Il termine “arte marziale” nasce un secolo fa e divenne popolare negli anni ’70, utilizzato per definire le arti da combattimento dell’estremo oriente, con un riferimento particolare al loro impiego come “tecniche di autodifesa”. Il judo e il karate sono senza dubbio le due discipline che hanno sempre goduto di maggiore popolarità sotto questa definizione-ombrello, ma col passare dei decenni ne sono approdate numerosissime, di ogni tipo, che comunque hanno sempre sofferto della definizione di “arte marziale” in quanto provenienti da qualche paese esotico. Complice di questo calderone è l’impiego del termine “arte”, che in origine nelle lingue occidentali voleva semplicemente dire “capacità di fare qualche cosa in base a ciò che si conosce” e che poi ha assunto un’accezione più nobilitata che coinvolge in maniera preponderante la creatività, così che oggi non si parla di arte se fai il falegname o il fabbro, ma se fai il fotografo o il pittore, sì. “Arte” è quindi quello che in giapponese potremmo riferire al suffisso -jutsu (術), “tecnica”, che troviamo in discipline quali jujutsu (e non jujitsu, per favore) e kenjutsu. L’impiego di tale suffisso sta a significare che in queste discipline viene ricercato il risultato più efficace nella tecnica, che dovrà essere impiegata in un combattimento reale. Così come il falegname è interessato a produrre un mobile solido, il praticante di bu-jutsu guarda al risultato della tecnica. Oggi vediamo il prolificare di discipline di questo tipo, che si esprimono al meglio nelle gabbie di MMA, dove vince chi sta in piedi fino alla fine.

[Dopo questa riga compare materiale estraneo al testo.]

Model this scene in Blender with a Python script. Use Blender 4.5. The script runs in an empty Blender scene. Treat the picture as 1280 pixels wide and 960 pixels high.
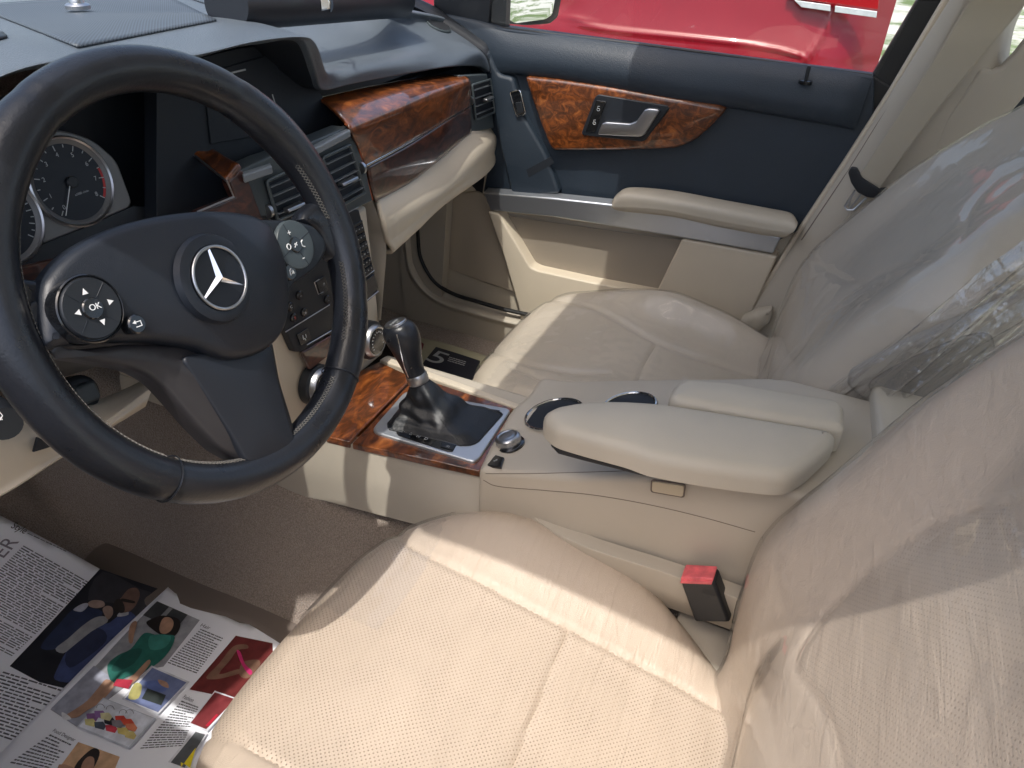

Mi sembra superfluo evidenziare quanto distante un praticante di kendō si senta dall’MMA o dal krav-maga, dal momento che il suo obiettivo non è quello di difendersi con la spada o di fare duelli all’ultimo sangue. Quello che fa la differenza è quel -dō (道) posto alla fine. Non più “arte” quindi, ma “via”, nel senso esperienziale del termine, a significare che la pratica della disciplina di budō non è finalizzata a nulla se non alla pratica stessa e alle ripercussioni che tale percorso ha sulla persona che la pratica. Le discipline di budō moderne hanno quindi abbandonato l’utilità per addentrarsi in qualcosa di completamente diverso, nella ricerca del confronto con sé stessi e non con un’avversario. Il jujutsu è diventato judō, il kenjutsu kendō, il kyūjutsu kyūdō, lo iaijutsu iaidō. Nel mondo occidentale questa cosa è stata recepita solo in parte e c’è chi è convinto che il judō nasca per difendersi, così come c’è chi è convinto che il kenjutsu sia una disciplina zen. È necessario capire quanto siano diversi il mondo delle “tecniche di combattimento” e quello delle “discipline del budō”. E se oggi qualcuno storce il naso per l’utilizzo delle parole “martial arts” quando si chiudono due ragazzi in una gabbia a prendersi a ginocchiate in faccia, va forse notato che quello invece è il termine più adatto, mentre andrebbe smesso di usarlo per il judō, il kendō, l’aikidō e per tutte quelle discipline finalizzate in primo luogo, come ben recita il “kendō no rinen”, a “disciplinare il carattere umano”. Quest’ultima parola forse può suggerire un cambio lessicale: non più “arte marziale” ma “disciplina marziale”.